(begin)

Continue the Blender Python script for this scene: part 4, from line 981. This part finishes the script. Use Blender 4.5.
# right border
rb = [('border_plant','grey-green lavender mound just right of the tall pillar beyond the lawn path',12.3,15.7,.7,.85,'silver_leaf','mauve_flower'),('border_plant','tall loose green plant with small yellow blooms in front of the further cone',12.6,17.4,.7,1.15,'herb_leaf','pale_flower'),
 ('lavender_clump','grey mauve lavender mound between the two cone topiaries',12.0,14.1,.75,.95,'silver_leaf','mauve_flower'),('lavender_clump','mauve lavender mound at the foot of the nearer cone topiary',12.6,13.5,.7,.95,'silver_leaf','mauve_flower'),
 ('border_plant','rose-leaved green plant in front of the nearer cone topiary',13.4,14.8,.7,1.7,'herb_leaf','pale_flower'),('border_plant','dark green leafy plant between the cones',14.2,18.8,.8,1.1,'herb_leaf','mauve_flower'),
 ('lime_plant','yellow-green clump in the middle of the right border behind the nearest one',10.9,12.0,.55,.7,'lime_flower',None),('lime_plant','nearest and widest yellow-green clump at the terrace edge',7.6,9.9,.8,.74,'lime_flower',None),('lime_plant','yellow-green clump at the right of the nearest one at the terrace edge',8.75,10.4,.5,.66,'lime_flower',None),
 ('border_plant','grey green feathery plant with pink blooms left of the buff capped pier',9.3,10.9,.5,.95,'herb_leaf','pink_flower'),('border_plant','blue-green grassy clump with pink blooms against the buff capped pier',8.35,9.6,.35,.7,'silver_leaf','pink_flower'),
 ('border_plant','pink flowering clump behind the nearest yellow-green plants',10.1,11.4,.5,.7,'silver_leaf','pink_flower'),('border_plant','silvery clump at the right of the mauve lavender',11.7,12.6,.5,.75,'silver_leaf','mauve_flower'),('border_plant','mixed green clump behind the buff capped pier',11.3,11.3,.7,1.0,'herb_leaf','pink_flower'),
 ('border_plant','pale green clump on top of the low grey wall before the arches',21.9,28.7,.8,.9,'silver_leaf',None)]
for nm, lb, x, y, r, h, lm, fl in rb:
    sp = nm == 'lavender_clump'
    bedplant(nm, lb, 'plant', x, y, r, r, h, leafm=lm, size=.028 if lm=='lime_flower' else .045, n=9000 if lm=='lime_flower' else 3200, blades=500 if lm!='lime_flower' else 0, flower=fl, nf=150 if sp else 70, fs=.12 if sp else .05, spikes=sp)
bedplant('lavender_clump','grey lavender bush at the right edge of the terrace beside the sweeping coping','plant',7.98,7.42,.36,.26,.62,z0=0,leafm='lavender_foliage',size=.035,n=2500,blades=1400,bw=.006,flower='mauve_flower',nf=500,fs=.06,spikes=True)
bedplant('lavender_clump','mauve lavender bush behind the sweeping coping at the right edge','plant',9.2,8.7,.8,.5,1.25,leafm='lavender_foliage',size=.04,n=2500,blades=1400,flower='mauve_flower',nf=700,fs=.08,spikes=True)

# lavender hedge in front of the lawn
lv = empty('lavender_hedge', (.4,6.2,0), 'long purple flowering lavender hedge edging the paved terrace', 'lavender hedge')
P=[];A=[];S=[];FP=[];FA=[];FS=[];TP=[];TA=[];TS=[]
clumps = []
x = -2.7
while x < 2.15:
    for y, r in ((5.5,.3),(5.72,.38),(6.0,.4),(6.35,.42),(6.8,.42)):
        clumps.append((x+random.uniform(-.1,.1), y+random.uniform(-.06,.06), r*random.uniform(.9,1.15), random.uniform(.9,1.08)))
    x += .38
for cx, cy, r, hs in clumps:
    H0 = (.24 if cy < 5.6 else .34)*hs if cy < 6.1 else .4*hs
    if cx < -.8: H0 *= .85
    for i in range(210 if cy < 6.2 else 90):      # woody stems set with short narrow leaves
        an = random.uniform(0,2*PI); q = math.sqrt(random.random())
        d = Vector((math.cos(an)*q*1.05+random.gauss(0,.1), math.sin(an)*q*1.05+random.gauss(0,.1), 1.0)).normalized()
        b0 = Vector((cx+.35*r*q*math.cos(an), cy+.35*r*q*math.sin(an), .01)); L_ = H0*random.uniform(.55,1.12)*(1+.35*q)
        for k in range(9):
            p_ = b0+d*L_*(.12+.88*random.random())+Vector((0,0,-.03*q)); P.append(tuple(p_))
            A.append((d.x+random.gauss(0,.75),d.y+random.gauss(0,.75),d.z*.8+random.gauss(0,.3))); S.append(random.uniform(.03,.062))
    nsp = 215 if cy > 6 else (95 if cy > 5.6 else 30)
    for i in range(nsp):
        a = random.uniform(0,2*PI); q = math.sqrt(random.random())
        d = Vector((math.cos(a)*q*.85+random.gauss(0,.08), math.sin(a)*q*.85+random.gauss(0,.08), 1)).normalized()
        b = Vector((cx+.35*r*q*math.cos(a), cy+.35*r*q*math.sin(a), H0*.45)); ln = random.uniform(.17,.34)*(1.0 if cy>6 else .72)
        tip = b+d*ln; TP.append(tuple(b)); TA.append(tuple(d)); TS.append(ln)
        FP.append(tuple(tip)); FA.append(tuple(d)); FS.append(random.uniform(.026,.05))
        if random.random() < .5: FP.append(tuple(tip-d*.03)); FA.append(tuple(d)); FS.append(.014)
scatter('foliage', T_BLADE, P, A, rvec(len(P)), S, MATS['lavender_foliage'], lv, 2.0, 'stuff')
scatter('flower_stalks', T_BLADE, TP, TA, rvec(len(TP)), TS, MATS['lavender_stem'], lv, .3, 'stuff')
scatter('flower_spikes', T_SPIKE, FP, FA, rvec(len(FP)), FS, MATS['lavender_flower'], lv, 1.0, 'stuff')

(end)

> WHAT YOU SHOULD DO
Write the material out again word for word.

> SOLUTION FOR THIS TASK
Continue the Blender Python script for this scene: part 4, from line 981. This part finishes the script. Use Blender 4.5.
# right border
rb = [('border_plant','grey-green lavender mound just right of the tall pillar beyond the lawn path',12.3,15.7,.7,.85,'silver_leaf','mauve_flower'),('border_plant','tall loose green plant with small yellow blooms in front of the further cone',12.6,17.4,.7,1.15,'herb_leaf','pale_flower'),
 ('lavender_clump','grey mauve lavender mound between the two cone topiaries',12.0,14.1,.75,.95,'silver_leaf','mauve_flower'),('lavender_clump','mauve lavender mound at the foot of the nearer cone topiary',12.6,13.5,.7,.95,'silver_leaf','mauve_flower'),
 ('border_plant','rose-leaved green plant in front of the nearer cone topiary',13.4,14.8,.7,1.7,'herb_leaf','pale_flower'),('border_plant','dark green leafy plant between the cones',14.2,18.8,.8,1.1,'herb_leaf','mauve_flower'),
 ('lime_plant','yellow-green clump in the middle of the right border behind the nearest one',10.9,12.0,.55,.7,'lime_flower',None),('lime_plant','nearest and widest yellow-green clump at the terrace edge',7.6,9.9,.8,.74,'lime_flower',None),('lime_plant','yellow-green clump at the right of the nearest one at the terrace edge',8.75,10.4,.5,.66,'lime_flower',None),
 ('border_plant','grey green feathery plant with pink blooms left of the buff capped pier',9.3,10.9,.5,.95,'herb_leaf','pink_flower'),('border_plant','blue-green grassy clump with pink blooms against the buff capped pier',8.35,9.6,.35,.7,'silver_leaf','pink_flower'),
 ('border_plant','pink flowering clump behind the nearest yellow-green plants',10.1,11.4,.5,.7,'silver_leaf','pink_flower'),('border_plant','silvery clump at the right of the mauve lavender',11.7,12.6,.5,.75,'silver_leaf','mauve_flower'),('border_plant','mixed green clump behind the buff capped pier',11.3,11.3,.7,1.0,'herb_leaf','pink_flower'),
 ('border_plant','pale green clump on top of the low grey wall before the arches',21.9,28.7,.8,.9,'silver_leaf',None)]
for nm, lb, x, y, r, h, lm, fl in rb:
    sp = nm == 'lavender_clump'
    bedplant(nm, lb, 'plant', x, y, r, r, h, leafm=lm, size=.028 if lm=='lime_flower' else .045, n=9000 if lm=='lime_flower' else 3200, blades=500 if lm!='lime_flower' else 0, flower=fl, nf=150 if sp else 70, fs=.12 if sp else .05, spikes=sp)
bedplant('lavender_clump','grey lavender bush at the right edge of the terrace beside the sweeping coping','plant',7.98,7.42,.36,.26,.62,z0=0,leafm='lavender_foliage',size=.035,n=2500,blades=1400,bw=.006,flower='mauve_flower',nf=500,fs=.06,spikes=True)
bedplant('lavender_clump','mauve lavender bush behind the sweeping coping at the right edge','plant',9.2,8.7,.8,.5,1.25,leafm='lavender_foliage',size=.04,n=2500,blades=1400,flower='mauve_flower',nf=700,fs=.08,spikes=True)

# lavender hedge in front of the lawn
lv = empty('lavender_hedge', (.4,6.2,0), 'long purple flowering lavender hedge edging the paved terrace', 'lavender hedge')
P=[];A=[];S=[];FP=[];FA=[];FS=[];TP=[];TA=[];TS=[]
clumps = []
x = -2.7
while x < 2.15:
    for y, r in ((5.5,.3),(5.72,.38),(6.0,.4),(6.35,.42),(6.8,.42)):
        clumps.append((x+random.uniform(-.1,.1), y+random.uniform(-.06,.06), r*random.uniform(.9,1.15), random.uniform(.9,1.08)))
    x += .38
for cx, cy, r, hs in clumps:
    H0 = (.24 if cy < 5.6 else .34)*hs if cy < 6.1 else .4*hs
    if cx < -.8: H0 *= .85
    for i in range(210 if cy < 6.2 else 90):      # woody stems set with short narrow leaves
        an = random.uniform(0,2*PI); q = math.sqrt(random.random())
        d = Vector((math.cos(an)*q*1.05+random.gauss(0,.1), math.sin(an)*q*1.05+random.gauss(0,.1), 1.0)).normalized()
        b0 = Vector((cx+.35*r*q*math.cos(an), cy+.35*r*q*math.sin(an), .01)); L_ = H0*random.uniform(.55,1.12)*(1+.35*q)
        for k in range(9):
            p_ = b0+d*L_*(.12+.88*random.random())+Vector((0,0,-.03*q)); P.append(tuple(p_))
            A.append((d.x+random.gauss(0,.75),d.y+random.gauss(0,.75),d.z*.8+random.gauss(0,.3))); S.append(random.uniform(.03,.062))
    nsp = 215 if cy > 6 else (95 if cy > 5.6 else 30)
    for i in range(nsp):
        a = random.uniform(0,2*PI); q = math.sqrt(random.random())
        d = Vector((math.cos(a)*q*.85+random.gauss(0,.08), math.sin(a)*q*.85+random.gauss(0,.08), 1)).normalized()
        b = Vector((cx+.35*r*q*math.cos(a), cy+.35*r*q*math.sin(a), H0*.45)); ln = random.uniform(.17,.34)*(1.0 if cy>6 else .72)
        tip = b+d*ln; TP.append(tuple(b)); TA.append(tuple(d)); TS.append(ln)
        FP.append(tuple(tip)); FA.append(tuple(d)); FS.append(random.uniform(.026,.05))
        if random.random() < .5: FP.append(tuple(tip-d*.03)); FA.append(tuple(d)); FS.append(.014)
scatter('foliage', T_BLADE, P, A, rvec(len(P)), S, MATS['lavender_foliage'], lv, 2.0, 'stuff')
scatter('flower_stalks', T_BLADE, TP, TA, rvec(len(TP)), TS, MATS['lavender_stem'], lv, .3, 'stuff')
scatter('flower_spikes', T_SPIKE, FP, FA, rvec(len(FP)), FS, MATS['lavender_flower'], lv, 1.0, 'stuff')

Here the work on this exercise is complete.